Saturday, October 09, 2010

One Wonders Why It Took So Long

A nuclear armed Japan may be around the corner

"Frayed relations with China and Russia, the ever-present threat posed by North Korea’s nuclear weapons, and a re-examination of the 1960 U.S.-Japan security treaty, formally known as the Treaty of Mutual Cooperation and Security between the United States and Japan, has some in the Japanese government and military considering what would have been unthinkable just a few years ago, Japan entering the club of nations possessing nuclear weapons.

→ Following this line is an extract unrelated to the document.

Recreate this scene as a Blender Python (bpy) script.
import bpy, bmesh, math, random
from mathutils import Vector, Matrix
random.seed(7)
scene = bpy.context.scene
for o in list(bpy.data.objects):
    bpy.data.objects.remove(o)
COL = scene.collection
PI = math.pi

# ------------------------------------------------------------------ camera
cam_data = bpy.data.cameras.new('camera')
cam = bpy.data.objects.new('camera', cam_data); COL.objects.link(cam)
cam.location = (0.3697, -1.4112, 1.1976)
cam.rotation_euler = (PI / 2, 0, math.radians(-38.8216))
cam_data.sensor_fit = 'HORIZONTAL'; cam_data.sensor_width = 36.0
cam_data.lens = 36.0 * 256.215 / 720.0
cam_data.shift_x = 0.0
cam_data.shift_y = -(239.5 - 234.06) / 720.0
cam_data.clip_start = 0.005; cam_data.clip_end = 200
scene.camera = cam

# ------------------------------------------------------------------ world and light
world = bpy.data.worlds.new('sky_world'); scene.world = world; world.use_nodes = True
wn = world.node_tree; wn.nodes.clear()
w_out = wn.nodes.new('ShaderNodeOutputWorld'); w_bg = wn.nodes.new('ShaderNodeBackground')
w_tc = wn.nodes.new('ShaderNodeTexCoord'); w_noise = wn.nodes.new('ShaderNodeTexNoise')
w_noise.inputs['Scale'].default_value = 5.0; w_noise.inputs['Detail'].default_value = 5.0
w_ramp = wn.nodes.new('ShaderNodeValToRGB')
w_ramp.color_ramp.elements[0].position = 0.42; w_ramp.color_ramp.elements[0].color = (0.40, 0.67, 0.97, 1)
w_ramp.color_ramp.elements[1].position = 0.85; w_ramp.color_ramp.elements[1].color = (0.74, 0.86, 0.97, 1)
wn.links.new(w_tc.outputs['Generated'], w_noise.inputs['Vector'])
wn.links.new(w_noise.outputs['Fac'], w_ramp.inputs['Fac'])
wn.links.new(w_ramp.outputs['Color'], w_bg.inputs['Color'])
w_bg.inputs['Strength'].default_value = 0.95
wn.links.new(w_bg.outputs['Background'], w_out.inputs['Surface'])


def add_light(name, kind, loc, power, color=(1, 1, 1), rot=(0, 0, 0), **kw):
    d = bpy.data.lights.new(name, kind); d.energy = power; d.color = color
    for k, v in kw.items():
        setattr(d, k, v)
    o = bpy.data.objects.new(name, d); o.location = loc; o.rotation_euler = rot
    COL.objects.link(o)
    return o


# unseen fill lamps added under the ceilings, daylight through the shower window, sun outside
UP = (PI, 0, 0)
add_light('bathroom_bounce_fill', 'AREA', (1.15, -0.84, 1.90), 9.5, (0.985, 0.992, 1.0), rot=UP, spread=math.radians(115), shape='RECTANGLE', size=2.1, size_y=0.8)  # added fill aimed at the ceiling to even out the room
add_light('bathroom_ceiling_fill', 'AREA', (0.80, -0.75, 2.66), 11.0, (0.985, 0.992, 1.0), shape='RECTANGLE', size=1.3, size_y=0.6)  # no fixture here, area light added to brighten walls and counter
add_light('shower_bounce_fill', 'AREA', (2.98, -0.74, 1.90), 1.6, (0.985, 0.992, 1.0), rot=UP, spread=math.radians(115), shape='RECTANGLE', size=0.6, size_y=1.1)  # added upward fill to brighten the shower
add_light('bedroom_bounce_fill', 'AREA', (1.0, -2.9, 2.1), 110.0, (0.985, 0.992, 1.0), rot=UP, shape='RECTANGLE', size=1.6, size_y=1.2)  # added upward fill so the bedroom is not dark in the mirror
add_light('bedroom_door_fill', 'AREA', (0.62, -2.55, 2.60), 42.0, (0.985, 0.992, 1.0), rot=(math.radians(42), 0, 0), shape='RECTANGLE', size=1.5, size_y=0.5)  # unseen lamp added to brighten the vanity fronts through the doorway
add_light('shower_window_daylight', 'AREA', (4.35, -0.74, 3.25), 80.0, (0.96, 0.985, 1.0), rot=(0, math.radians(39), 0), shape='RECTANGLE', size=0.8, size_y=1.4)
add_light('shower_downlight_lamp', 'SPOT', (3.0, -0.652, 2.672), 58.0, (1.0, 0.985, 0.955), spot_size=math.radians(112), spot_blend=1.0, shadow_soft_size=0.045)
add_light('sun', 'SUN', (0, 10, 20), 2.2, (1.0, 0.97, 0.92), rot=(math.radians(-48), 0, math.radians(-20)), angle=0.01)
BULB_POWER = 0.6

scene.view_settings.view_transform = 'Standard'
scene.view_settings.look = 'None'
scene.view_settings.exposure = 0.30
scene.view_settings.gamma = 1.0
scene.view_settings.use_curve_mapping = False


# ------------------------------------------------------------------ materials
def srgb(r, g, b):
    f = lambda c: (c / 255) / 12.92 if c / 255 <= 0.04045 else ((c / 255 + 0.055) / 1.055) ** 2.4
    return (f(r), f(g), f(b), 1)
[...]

Since Japan was the only nation to have suffered from the wartime use of nuclear weapons -- the dropping of U.S. atomic bombs on Hiroshima and Nagasaki, in August 1945, there is a strong anti-nuclear feeling among the Japanese people. But it noteworthy that Japan had two nascent programs to build an atomic bomb during World War II -- the Army’s Ni-Go project and the Navy’s F-Go program. In the 1960s, the Lyndon Johnson administration pressured the Eisaku Sato government to sign the nuclear Non-Proliferation Treaty amid fears that Sato was pushing for a Japanese nuclear weapons capability to counter that of China."

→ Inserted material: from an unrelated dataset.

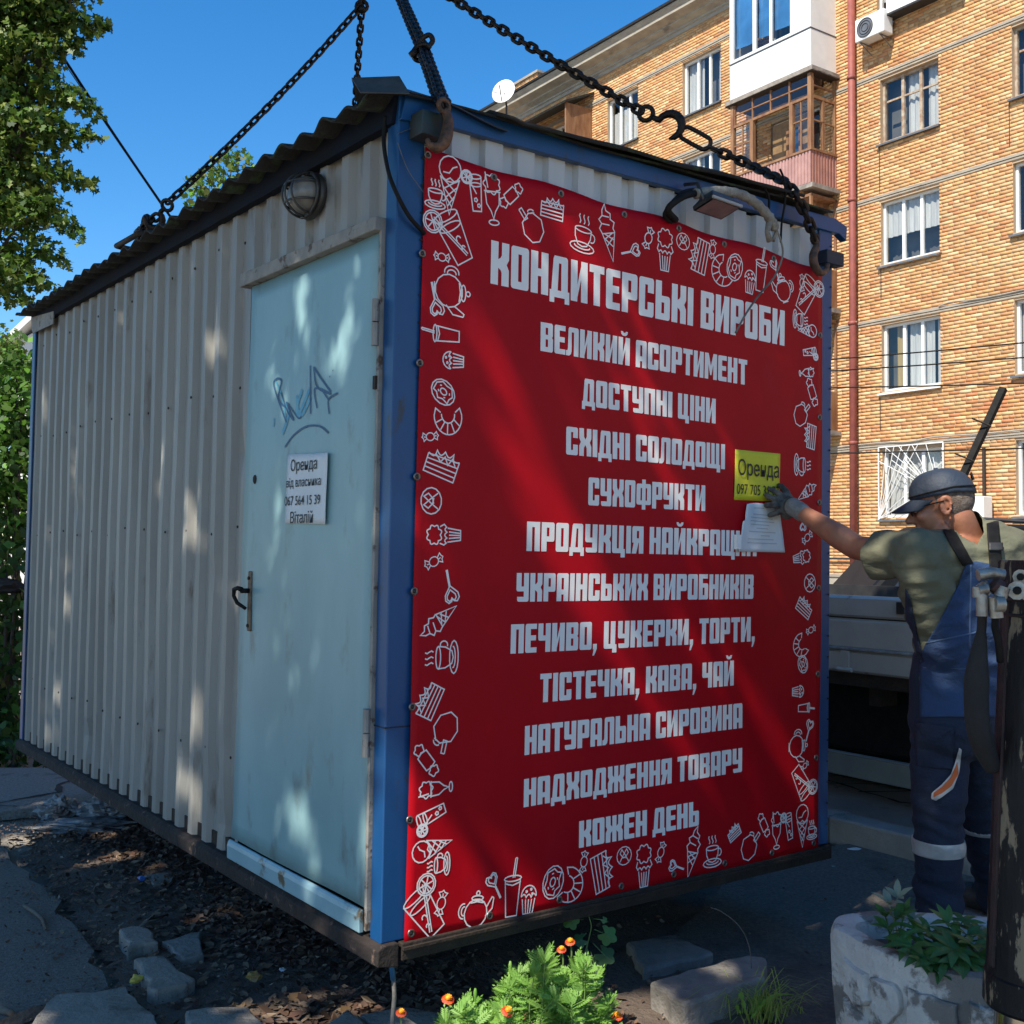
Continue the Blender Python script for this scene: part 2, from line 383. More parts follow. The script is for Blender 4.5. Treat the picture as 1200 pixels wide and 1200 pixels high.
# dark asphalt path at the left and older asphalt behind, each with a thickness where it breaks off
def slab_poly(name, poly, z0, z1, m, rag=.03, step=.12):
    P = []
    for i, a in enumerate(poly):
        b = poly[(i+1) % len(poly)]; a = Vector(a); b = Vector(b); n = max(1, int((b-a).length/step)) if (b-a).length < 12 else 1
        for k in range(n):
            p = a.lerp(b, k/n)
            if n > 1: p = p+Vector((noise.noise((p.x*7, p.y*7, 1)), noise.noise((p.x*7, p.y*7, 4))))*rag*2
            P.append((p.x, p.y))
    mb = MB(); mb.prism(P, z0, z1); o = mb.build(name, m, angle=30); return o
o = slab_poly('path', [(-2.62, 5.75), (-2.35, 5.35), (-1.98, 4.85), (-1.62, 4.3), (-1.36, 3.84), (-1.62, 3.55), (-1.9, 2.0), (-9, 2.0), (-9, 5.9), (-3.4, 5.8)], -.02, .022, m_asph); tag(o, kind='structure')
o = slab_poly('old_path', [(-2.3, 6.45), (-2.75, 6.35), (-3.4, 5.98), (-9, 6.1), (-9, 7.9), (-3.2, 7.55), (-2.2, 7.5), (-1.9, 7.0)], -.02, .03, m_asph2); tag(o, kind='structure')
o = slab_poly('roadway', [(1.0, 1.5), (.9, 3.5), (.62, 4.35), (.95, 5.1), (1.2, 5.6), (1.75, 5.8), (7, -1.4), (3, -1)], -.02, .012, m_road, .03); tag(o, kind='structure')
# kerb + pavement behind it
KD = Vector((-sin(radians(35)), cos(radians(35)), 0)); KN = Vector((-cos(radians(35)), -sin(radians(35)), 0))   # along / towards the kiosk
KP = Vector((1.65, 5.885, 0))
def kf(a, b, z): return KP+KD*a-KN*b+Vector((0, 0, z))
Mk = Matrix(((KD.x, -KN.x, 0, KP.x), (KD.y, -KN.y, 0, KP.y), (0, 0, 1, 0), (0, 0, 0, 1)))
mb = MB(); mb.box((-9, .16, -.02), (9, 7.5, .118), M=Mk); o = mb.build('pavement', m_pave); tag(o, kind='structure')
kerbt = empty('kerb', kf(0, 0, 0)); tag(kerbt, kind='structure')
for i in range(-7, 7):
    k = MB(); k.box((i*1.0+.004, 0, -.02), (i*1.0+.996, .155, .13+random.uniform(-.003, .003)), M=Mk); k.build('kerb_stone', m_kerb, kerbt, bevel=.012)
# cracks in the pavement and path: thin dark fissures cut as shallow dark strips of soil
def crack(pts, z, w=.006):
    v = []
    P = []
    for i in range(len(pts)-1):
        a = Vector(pts[i]); b = Vector(pts[i+1]); n = max(2, int((b-a).length/.06))
        for k in range(n):
            p = a.lerp(b, k/n); P.append(p+Vector((random.uniform(-.012, .012), random.uniform(-.012, .012))))
    P.append(Vector(pts[-1])); return P
m_crack = mat('dirt in cracks', (.02,.018,.016), None, rough=1)
def add_crack(pts, z, parent, w=.006):
    P = crack(pts, z); mb = MB(); vs = []; fs = []
    for i, p in enumerate(P):
        t = (P[min(i+1, len(P)-1)]-P[max(i-1, 0)]).normalized(); n = Vector((-t.y, t.x)); ww = w*random.uniform(.3, 1.2)
        vs += [(p.x+n.x*ww, p.y+n.y*ww, z), (p.x-n.x*ww, p.y-n.y*ww, z)]
    fs = [(2*i, 2*i+1, 2*i+3, 2*i+2) for i in range(len(P)-1)]
    mb.add(vs, fs); o = mb.build('crack', m_crack, fix=False); tag(o, kind='structure')
def k2(a, b): p = kf(a, b, 0); return (p.x, p.y)
add_crack([k2(1.5, .5), k2(.6, .75), k2(0, .6), k2(-.8, .9), k2(-1.6, .7)], .124, None, .012)
add_crack([k2(.3, .62), k2(-.1, 1.4), k2(-.6, 1.9)], .124, None, .01)
add_crack([k2(.9, .3), k2(.2, 1.1), k2(.5, 1.9)], .124, None, .008)
add_crack([k2(-.5, .8), k2(-.9, .25)], .124, None, .009)
add_crack([(-2.72, 7.3), (-2.8, 7.0), (-2.72, 6.8), (-2.95, 6.5), (-2.9, 6.3)], .034, None, .018)
add_crack([(-3.6, 6.6), (-3.1, 6.45), (-2.8, 6.42)], .034, None, .014)

# dead leaves and litter over the soil
def litter(name, n, region, size, cols, zf, label, cat='stuff', m=None, lift=.02):
    P = []
    while len(P) < n:
        x, y, dens = region()
        if random.random() < dens: P.append((x, y, zf(x, y)))
    P = np.array(P); k = len(P)
    a = rng.random(k)*2*pi; d = np.stack([np.cos(a), np.sin(a), rng.normal(size=k)*.25], 1)
    nr = rng.normal(size=(k, 3))*.45; nr[:, 2] = 1; nr -= d*(nr*d).sum(1)[:, None]/((d*d).sum(1)[:, None]); nr /= np.linalg.norm(nr, axis=1)[:, None]
    w = np.cross(nr, d); s = (size*(.4+1.0*rng.random(k)))[:, None]
    out = [(-.5, 0, .12), (-.15, .3, .22), (.25, .2, .10), (.55, 0, .25), (.2, -.26, .18), (-.2, -.22, .05)]
    cx = rng.random((k, 1))*1.4-.3
    V = np.stack([P+s*(aa*d+bb*w+cc*cx*nr) for aa, bb, cc in out], 1).reshape(-1, 3)
    V[:, 2] += .004
    me = bpy.data.meshes.new(name); q = len(out)
    me.from_pydata(V.tolist(), [], [tuple(range(i*q, i*q+q)) for i in range(k)]); me.update()
    c = np.asarray(cols)[rng.integers(0, len(cols), k)]*(.6+.7*rng.random((k, 1)))
    ca = me.color_attributes.new('tint', 'FLOAT_COLOR', 'POINT'); ca.data.foreach_set('color', np.repeat(np.concatenate([c, np.ones((k, 1))], 1), q, 0).ravel())
    me.materials.append(m or m_dead); o = link(name, me); tag(o, label, cat, kind='stuff'); return o
def soilz(x, y): return .022*(noise.noise((x*1.3, y*1.3, 0))+.5*noise.noise((x*5, y*5, 3)))+.004
def reg_soil():
    # denser drift under the door side of the kiosk
    t = random.random()*4.6; w = random.gauss(0, .30)
    p = Vector((-2.35, 6.1)).lerp(Vector((-.35, 3.0)), t/4.6); q = Vector((.75, .52))
    x = p.x+q.x*(w+.35); y = p.y+q.y*(w+.35)
    return x, y, .25+.75*max(0, min(1, .5+1.6*noise.noise((x*1.7, y*1.7, 11))))
BR = [(.13,.075,.045), (.09,.05,.03), (.17,.11,.07), (.07,.04,.028), (.20,.14,.09), (.11,.055,.035)]
litter('fallen_leaves', 8500, reg_soil, .033, BR, soilz, 'drift of brown curled dead leaves on the soil under the kiosk')
def reg2(): return random.uniform(-2.7, 1.0), random.uniform(2.9, 6.6), .5+.6*noise.noise((random.random(), 0, 0))
litter('leaf_crumbs', 5200, reg2, .018, BR+[(.2,.16,.11)], soilz, 'fine leaf crumbs and twigs scattered over the bare soil')
def reg3():
    x = random.uniform(-.9, .2); y = random.uniform(3.05, 3.8); return x, y, .9
litter('dry_leaves', 700, reg3, .045, BR+[(.25,.15,.07)], soilz, 'russet dry leaves beside the broken slabs at the front')
def reg4():
    p = random.choice([(-2.5, 6.0), (-2.3, 5.6), (-1.95, 4.9), (-1.6, 4.3), (-1.3, 3.8)]); return p[0]+random.gauss(0, .16), p[1]+random.gauss(0, .16), 1
litter('path_crumbs', 1500, reg4, .016, BR+[(.2,.17,.13)], lambda x, y: .026, 'grit and leaf crumbs along the broken edge of the asphalt path')
def reg5():
    p = kf(random.uniform(-3, 4), -random.uniform(.02, 1.6), 0); return p.x, p.y, .6
litter('road_grit', 500, reg5, .016, BR+[(.3,.3,.28)], lambda x, y: .015, 'specks of grit and leaf on the roadway before the kerb')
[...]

Sure, we always hear that canard about the Japanese people loath to have anything to do with nukes because they were on the receiving end in WW2. But an even stronger case can be made to acquire them because they know first hand what that was all about and should never want to experience that horror again. Really, the Japanese in every respect are on par technologically with all nuclear armed nations; they could have them overnight if they don't have them already and given that they're surrounded by regimes with the bomb, why shouldn't they have a few? And given that the US is a deteriorating, sick and dying ally with increasingly testy relations with Japan, it's just a matter of time.

"With the U.S. increasingly seen by Japanese military and foreign policy policy-makers as an overextended and failing superpower, some elements in the Japanese government and think tanks feel that the only way Japan can be self-assured over its defense is for the country to amend its constitution and laws to allow for the introduction of nuclear weapons for the Japanese Self-Defense Force."